President Nixon helped usher in the era of stagflation in the 1970s by relying on temporary across-the-board tariffs and currency revaluation rather than higher interest rates and budgetary restraint to stabilize rapidly growing trade deficits with countries like Japan. In 2002, President Bush implemented his own across the board tariffs on steel to protect American companies, but those measures hit fierce resistance by other members of the World Trade Organization, and were quietly lifted without doing much to staunch the loss of steel manufacturing jobs, while hurting job growth further down the supply chain.
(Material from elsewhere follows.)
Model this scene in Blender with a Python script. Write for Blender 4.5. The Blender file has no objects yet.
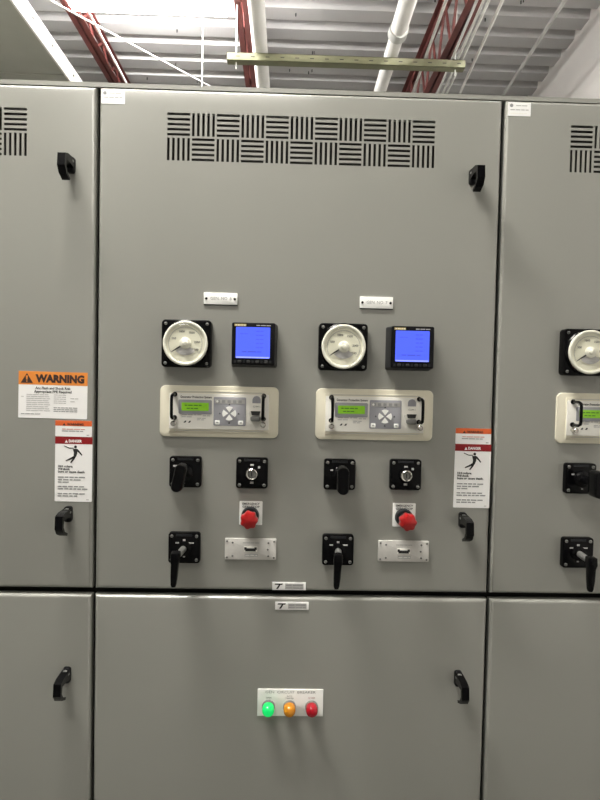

The current administration’s proposal takes U.S. trade policy into uncharted waters, says Peter Schott of the Peterson Institute for International Economics, because it is being justified on national security grounds. Though the WTO has always allowed members to institute tariffs to protect national security, these provisions have been little used, for fear that the international body is simply not equipped to decide what constitutes a member country’s national security interests. The tariffs’ underlying justification should be read as a shot across the bow to the WTO itself, Schott says, suggesting that the Trump Administration has “written off” the WTO’s ability to fairly arbitrate trade disagreements.
With the administration questioning the very foundations of a generation of global trade policy, it’s tough to know just how U.S. partners will react, but the European Union’s threat to institute retaliatory tariffs against goods like Kentucky bourbon and Harley Davidson motorcycles, suggests they won’t take it lying down.